**Exercise**
Each line from the beginning of the data below through the line containing "b = MB(); q = at(px, 150+(px-975)*.39, 'Y', .06);" should be repeated exactly, please.

--- Start of Supplied records ---

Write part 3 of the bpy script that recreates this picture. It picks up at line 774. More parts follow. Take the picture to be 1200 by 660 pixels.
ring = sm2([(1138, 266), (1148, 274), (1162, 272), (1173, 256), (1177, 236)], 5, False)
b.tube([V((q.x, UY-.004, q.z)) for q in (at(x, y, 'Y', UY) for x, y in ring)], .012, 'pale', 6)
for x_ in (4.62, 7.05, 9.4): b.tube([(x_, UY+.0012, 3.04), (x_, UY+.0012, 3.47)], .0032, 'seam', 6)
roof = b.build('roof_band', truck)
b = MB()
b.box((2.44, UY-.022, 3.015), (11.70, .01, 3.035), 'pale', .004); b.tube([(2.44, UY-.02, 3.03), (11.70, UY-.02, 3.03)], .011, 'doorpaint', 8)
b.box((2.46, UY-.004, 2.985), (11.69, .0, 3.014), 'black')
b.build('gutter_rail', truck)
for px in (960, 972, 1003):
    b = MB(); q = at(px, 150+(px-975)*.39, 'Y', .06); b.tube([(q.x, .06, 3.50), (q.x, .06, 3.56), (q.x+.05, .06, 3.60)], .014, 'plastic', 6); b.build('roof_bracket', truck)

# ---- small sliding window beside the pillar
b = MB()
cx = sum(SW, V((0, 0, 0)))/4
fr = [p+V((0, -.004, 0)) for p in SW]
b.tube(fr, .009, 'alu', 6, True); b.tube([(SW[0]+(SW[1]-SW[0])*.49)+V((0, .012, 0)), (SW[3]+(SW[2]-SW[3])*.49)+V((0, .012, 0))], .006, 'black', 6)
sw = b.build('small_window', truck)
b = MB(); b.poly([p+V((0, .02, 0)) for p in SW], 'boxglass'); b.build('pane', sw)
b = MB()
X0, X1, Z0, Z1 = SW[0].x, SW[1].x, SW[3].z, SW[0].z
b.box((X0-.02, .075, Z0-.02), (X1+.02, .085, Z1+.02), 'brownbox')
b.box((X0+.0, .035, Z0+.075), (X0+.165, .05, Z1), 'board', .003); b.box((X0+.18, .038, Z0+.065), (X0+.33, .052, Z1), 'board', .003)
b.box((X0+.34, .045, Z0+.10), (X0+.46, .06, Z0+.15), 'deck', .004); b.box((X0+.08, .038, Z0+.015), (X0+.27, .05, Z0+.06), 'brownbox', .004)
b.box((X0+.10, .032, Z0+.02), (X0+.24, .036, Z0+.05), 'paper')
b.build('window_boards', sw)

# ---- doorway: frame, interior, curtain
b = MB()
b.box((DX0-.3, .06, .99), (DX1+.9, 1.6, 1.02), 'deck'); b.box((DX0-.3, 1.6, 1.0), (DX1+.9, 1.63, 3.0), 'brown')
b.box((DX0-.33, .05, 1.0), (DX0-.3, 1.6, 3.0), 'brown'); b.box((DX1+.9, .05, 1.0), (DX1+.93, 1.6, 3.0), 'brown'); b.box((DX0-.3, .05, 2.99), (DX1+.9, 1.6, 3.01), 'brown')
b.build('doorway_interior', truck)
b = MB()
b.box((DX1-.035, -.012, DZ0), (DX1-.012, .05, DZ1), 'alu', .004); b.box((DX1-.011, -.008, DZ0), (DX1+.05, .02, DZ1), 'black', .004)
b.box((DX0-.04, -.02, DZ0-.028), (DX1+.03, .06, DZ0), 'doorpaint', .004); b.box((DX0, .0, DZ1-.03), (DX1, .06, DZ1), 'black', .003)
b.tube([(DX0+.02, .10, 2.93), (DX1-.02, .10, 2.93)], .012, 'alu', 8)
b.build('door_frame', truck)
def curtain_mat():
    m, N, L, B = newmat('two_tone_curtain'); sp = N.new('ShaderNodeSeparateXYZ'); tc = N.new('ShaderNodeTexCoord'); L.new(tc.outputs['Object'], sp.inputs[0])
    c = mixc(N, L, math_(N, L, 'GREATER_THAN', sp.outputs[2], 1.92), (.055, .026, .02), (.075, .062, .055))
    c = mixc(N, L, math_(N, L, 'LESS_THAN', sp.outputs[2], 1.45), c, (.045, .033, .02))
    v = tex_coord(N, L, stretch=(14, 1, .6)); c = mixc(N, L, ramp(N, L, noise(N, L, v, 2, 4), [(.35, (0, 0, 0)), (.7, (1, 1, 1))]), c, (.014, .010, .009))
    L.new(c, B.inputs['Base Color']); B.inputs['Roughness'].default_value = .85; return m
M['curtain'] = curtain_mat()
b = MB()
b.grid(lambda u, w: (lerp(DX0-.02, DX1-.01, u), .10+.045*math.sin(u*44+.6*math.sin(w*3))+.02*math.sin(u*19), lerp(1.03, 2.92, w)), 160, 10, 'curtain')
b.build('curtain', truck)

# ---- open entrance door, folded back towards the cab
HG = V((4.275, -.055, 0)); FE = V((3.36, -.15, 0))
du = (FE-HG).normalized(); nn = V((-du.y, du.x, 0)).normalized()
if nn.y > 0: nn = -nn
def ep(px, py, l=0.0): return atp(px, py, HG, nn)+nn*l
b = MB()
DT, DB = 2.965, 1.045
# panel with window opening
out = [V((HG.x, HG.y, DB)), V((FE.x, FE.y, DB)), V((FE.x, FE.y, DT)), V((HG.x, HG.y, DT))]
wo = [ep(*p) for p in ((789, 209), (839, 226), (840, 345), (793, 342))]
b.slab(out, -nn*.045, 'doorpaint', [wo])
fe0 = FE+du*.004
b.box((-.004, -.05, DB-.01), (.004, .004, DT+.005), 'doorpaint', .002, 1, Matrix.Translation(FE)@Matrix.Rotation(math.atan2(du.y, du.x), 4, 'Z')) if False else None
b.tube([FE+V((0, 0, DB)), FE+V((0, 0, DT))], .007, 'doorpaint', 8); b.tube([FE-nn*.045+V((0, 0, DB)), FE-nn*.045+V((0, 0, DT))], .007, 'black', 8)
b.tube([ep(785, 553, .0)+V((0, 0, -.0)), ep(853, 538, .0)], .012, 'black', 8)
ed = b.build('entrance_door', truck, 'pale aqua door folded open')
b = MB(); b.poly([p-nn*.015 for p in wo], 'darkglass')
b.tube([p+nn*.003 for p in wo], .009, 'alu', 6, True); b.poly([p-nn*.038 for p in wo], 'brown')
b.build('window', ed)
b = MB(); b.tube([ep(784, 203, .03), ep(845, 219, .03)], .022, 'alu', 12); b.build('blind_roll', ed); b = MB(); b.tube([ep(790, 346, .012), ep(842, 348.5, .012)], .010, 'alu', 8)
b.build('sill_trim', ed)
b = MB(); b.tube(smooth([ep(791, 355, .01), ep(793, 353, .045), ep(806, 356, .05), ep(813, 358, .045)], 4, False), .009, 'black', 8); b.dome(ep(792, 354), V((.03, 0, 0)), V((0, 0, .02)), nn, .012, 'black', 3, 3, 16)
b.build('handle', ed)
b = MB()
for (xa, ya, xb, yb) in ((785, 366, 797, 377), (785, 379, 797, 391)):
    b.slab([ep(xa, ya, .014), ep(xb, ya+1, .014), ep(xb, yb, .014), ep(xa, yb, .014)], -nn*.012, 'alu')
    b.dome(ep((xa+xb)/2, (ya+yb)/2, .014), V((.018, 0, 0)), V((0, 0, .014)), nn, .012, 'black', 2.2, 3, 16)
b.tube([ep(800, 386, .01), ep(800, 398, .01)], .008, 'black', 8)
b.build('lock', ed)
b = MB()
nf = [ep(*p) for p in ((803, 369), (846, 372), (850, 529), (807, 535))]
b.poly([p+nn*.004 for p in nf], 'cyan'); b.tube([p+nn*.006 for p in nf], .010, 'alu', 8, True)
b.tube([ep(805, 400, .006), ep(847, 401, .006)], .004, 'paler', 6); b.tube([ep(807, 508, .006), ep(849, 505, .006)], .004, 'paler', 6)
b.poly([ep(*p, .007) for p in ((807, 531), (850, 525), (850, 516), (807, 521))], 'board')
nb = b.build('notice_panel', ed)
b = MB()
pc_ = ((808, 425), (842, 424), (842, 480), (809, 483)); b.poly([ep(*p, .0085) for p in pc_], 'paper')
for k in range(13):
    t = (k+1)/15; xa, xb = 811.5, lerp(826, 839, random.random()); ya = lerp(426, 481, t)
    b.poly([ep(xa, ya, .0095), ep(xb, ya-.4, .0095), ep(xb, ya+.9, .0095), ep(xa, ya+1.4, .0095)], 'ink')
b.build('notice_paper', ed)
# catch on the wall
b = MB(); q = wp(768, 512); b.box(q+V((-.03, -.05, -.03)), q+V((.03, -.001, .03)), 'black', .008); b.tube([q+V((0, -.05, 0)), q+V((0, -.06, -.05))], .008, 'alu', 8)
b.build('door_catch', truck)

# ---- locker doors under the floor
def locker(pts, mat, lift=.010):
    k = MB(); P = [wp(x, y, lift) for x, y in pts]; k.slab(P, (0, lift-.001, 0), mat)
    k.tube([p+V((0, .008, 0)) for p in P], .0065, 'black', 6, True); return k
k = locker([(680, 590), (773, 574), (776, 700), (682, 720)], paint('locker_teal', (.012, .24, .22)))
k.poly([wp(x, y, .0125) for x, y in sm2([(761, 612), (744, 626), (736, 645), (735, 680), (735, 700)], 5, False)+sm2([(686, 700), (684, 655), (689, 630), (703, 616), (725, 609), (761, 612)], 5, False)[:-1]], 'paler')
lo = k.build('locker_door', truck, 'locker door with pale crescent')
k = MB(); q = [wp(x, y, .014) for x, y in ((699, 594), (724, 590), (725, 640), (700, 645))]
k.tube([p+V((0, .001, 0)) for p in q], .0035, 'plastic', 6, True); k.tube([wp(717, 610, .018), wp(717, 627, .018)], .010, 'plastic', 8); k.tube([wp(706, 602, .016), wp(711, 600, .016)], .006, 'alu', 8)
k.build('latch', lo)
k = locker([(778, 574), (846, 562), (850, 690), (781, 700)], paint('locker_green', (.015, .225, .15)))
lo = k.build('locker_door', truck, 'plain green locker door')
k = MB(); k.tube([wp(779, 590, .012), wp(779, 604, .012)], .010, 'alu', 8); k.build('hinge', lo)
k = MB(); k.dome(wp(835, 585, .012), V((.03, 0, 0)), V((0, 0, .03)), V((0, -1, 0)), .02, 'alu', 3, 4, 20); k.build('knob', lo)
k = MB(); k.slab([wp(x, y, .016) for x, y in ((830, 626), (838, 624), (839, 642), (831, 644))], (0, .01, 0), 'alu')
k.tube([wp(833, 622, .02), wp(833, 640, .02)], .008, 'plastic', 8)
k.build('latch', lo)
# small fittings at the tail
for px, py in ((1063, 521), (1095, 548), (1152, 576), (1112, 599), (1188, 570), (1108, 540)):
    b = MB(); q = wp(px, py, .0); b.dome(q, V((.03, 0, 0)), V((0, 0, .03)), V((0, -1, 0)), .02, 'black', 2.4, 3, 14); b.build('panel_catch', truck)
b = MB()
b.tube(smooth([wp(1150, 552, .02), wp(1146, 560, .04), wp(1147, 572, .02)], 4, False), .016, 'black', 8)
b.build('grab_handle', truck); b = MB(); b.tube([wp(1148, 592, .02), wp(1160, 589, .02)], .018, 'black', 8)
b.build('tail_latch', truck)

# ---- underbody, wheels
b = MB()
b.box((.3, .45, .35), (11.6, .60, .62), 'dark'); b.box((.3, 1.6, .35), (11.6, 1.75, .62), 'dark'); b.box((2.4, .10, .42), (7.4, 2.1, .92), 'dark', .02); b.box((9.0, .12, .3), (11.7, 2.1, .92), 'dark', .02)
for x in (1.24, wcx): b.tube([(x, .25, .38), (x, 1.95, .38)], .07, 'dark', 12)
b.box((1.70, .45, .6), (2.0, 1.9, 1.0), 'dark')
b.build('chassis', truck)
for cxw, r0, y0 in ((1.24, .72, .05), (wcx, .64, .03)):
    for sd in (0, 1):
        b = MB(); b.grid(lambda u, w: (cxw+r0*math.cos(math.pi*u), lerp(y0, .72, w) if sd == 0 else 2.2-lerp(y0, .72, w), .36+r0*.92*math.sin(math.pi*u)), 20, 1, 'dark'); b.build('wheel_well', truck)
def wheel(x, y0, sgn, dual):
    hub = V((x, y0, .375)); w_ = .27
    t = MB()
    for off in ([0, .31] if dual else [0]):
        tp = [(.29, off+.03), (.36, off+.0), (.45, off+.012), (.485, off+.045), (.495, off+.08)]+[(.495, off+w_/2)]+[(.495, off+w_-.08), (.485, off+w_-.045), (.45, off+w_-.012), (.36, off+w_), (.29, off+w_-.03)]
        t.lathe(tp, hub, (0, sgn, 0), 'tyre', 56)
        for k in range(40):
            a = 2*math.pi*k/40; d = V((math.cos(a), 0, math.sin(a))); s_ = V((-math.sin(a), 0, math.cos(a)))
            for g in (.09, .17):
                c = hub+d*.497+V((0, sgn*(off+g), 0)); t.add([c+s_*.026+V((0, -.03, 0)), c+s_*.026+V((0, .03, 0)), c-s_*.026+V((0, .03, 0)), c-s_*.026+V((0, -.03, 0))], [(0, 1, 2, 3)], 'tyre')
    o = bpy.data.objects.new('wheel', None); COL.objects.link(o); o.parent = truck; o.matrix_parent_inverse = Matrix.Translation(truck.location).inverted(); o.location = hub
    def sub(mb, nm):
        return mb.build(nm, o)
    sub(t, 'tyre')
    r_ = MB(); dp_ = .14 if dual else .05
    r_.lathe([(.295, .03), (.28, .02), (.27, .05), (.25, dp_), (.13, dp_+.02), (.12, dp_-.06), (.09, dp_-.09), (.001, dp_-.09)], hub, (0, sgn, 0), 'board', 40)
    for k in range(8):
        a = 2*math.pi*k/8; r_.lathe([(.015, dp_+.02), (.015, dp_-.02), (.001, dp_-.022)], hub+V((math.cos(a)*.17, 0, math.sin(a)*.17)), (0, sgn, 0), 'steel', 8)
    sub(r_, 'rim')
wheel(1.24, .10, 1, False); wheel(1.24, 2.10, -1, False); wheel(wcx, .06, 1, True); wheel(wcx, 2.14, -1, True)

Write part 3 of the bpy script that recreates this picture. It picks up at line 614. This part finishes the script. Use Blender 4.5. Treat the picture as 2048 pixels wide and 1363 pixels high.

--- End of Supplied records ---

**Answer to this problem**
Write part 3 of the bpy script that recreates this picture. It picks up at line 774. More parts follow. Take the picture to be 1200 by 660 pixels.
ring = sm2([(1138, 266), (1148, 274), (1162, 272), (1173, 256), (1177, 236)], 5, False)
b.tube([V((q.x, UY-.004, q.z)) for q in (at(x, y, 'Y', UY) for x, y in ring)], .012, 'pale', 6)
for x_ in (4.62, 7.05, 9.4): b.tube([(x_, UY+.0012, 3.04), (x_, UY+.0012, 3.47)], .0032, 'seam', 6)
roof = b.build('roof_band', truck)
b = MB()
b.box((2.44, UY-.022, 3.015), (11.70, .01, 3.035), 'pale', .004); b.tube([(2.44, UY-.02, 3.03), (11.70, UY-.02, 3.03)], .011, 'doorpaint', 8)
b.box((2.46, UY-.004, 2.985), (11.69, .0, 3.014), 'black')
b.build('gutter_rail', truck)
for px in (960, 972, 1003):
    b = MB(); q = at(px, 150+(px-975)*.39, 'Y', .06); b.tube([(q.x, .06, 3.50), (q.x, .06, 3.56), (q.x+.05, .06, 3.60)], .014, 'plastic', 6); b.build('roof_bracket', truck)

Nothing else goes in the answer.